No alcanzamos a Dios, pero si aceptamos la purificación de la Cruz somos iluminados por su luz. No alcanzamos a Dios, pero si abrimos con espontaneidad, con sencillez, con deseo, el corazón a la Palabra, nuestro corazón no podrá contener ese fuego de la Palabra y pasará a nuestras manos en un gesto de ofrenda agradable a Dios. El gesto de nuestra vida. La misericordia está en medio del templo, nos dice san Bernardo, no en un rincón ni en un albergue, porque en Dios no hay favoritismos. La misericordia se pone a disposición común, se ofrece a todos y a nadie se le priva, sino al que la rehúsa (San Bernardo, Homilía 1,2, En la Purificación, o.c. t. III, BAC 469, Madrid 1985, p. 373).

La misericordia a disposición común, para que juntos experimentemos el amor divino. Para esto venimos a celebrar la Eucaristía, para recibir este amor, y para hacer ofrenda de nuestro amor en Cristo al Padre.
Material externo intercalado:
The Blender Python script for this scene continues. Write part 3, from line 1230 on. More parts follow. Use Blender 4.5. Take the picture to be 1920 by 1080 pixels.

Pero hemos de pensar al celebrar la Eucaristía, al hacer nuestra ofrenda, si recibimos esta misericordia estando en comunión con nuestros hermanos. Por que de lo contrario en lugar de hacer la ofrenda de Cristo estás haciendo la ofrenda de una oreja de Cristo, de un estómago o de una mano del Cristo. Pero de ninguna manera de todo el Cristo. Mira a tu corazón: ¿quien está en él arropado por tu amor? Mira a tu corazón: ¿Quién está ausente de él? Esto es un buen termómetro.